But things quickly got worse. “I remember his last words to me were, ‘Do what
you gotta do, Julio.’” On March 26, 1995, at the age of 31, Eazy-E died of AIDS-related
pneumonia. When he passed on, Julio did what he had to do and kept what became
the Mixmaster show going, eventually changing the name and hosting Westside
Radio
on The BEAT. When the ownership of that station changed hands in 2001,
he decided he was ready to quit. He returned last year, he says, because “I had
to keep it going. It’s what Eazy would have wanted.”

“Julio fuckin’ G!
Are you kiddin’ me?” says a female caller who can’t
believe she’s on the phone with Julio G. But Julio is for real. He answers every
single call, no intern, no Hollywood bullshit. “The reason I answer every call,”

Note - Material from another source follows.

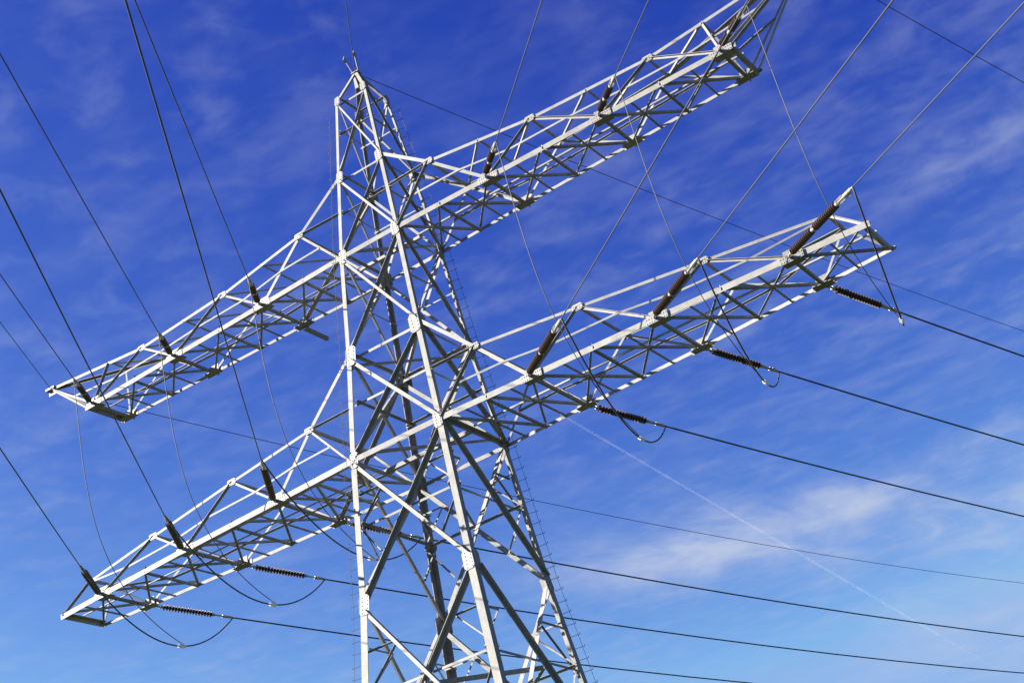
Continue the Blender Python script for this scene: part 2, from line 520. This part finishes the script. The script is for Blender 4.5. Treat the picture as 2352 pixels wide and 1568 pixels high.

he says, “is that when Marcellus and I were calling this radio station trying
to request ‘For Those Who Like To Groove’ by Ray Parker Jr., we’d be waiting to
get through and it was busy. Finally we get through — ‘Yo, yo man you got to play
this song, you need to play this song, we’re trying to get it on tape’ — but the
song never came on, even though it took us about three and a half hours to get
through. So when I got on the radio I never forgot that. It was always something
real personal to me. I always think there’s a kid who wants to get through.”
Yes, this radio rap game matters to Julio G. “I have a responsibility, to make a change with music, to inspire Latino kids,” he says. “I’m really an activist for the community and KDAY. This is some independent shit — a community station, for the community.” He then pauses and looks out to the streets. “I’m trying to do something positive,” he says. “I need to move the West Coast forward. ’Cause the hood is beautiful.”?